Somerset House is a Grade II listed building in the Bath and North East Somerset local planning authority area, England. First listed on 11 August 1972. A C19 House. 3 related planning applications.
Somerset House
- WRENN ID
- kindled-kitchen-shade
- Grade
- II
- Local Planning Authority
- Bath and North East Somerset
- Country
- England
- Date first listed
- 11 August 1972
- Type
- House
- Source
- Historic England listing
Description
Somerset House is an early 19th-century house, originally one of an unequal pair (number 2 is listed separately). It is constructed of limestone ashlar with a slate roof. The building has a broad frontage, with the centre bay slightly set forward.

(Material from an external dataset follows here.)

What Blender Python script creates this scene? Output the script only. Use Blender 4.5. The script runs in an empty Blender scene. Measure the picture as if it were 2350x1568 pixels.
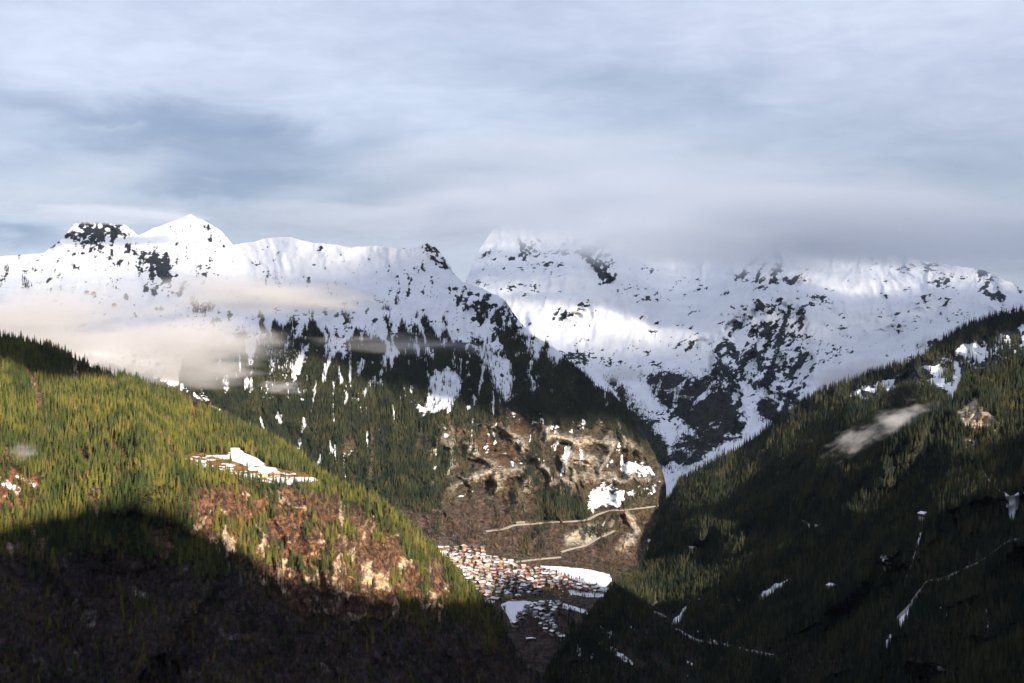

The front elevation has a two-bay, one-bay, two-bay arrangement of windows, featuring twelve-pane sashes with square sills and floating cornices to the first floor. A door with a moulded circular top panel is contained within a projecting portico, which has Tuscan columns supporting a full entablature and blocking, responds, and outer pilasters. To the left of the portico is a basement grille, and to the right, simple spearhead railings and a gate lead to a set of steps in the area. The portico architrave is continued as a platband, topped by a moulded cornice with a blocking course and parapet. Paired end stacks are present, along with a further stack to the left of the door bay, set beneath an independent hipped roof. The right return has a continuous parapet with two ashlar stacks, and a twelve-pane sash at first floor to the rear. The rear elevation features four twelve-pane sashes to the upper two floors, three plain sashes, and a central inserted oculus at ground floor. There are also twelve-pane sashes with a glazed door under a slab hood to the lower ground level. The interior has not been inspected. Across the front, spiked railings, swept up at the ends and set on a low stone wall with weathered flush coping, enclose a central area with paired square ashlar piers and cast iron gates. The gates have a concave top rail, dog-bars, and lead down six steps flanked by stone strings and simple handrails. The coped wall at each end rises steeply to the piers and continues back to the main frontage, including a plank gate at the north end. To the right of the railed section is a stretch of plain wall with steeply pitched ashlar coping, extending approximately 18 metres. The front is powerfully austere and features an unusually treated porch, reflecting the influence of the Greek Revival style and potentially linked to the work of the young Henry Edward Goodridge. The building formerly served as the Widcombe vicarage.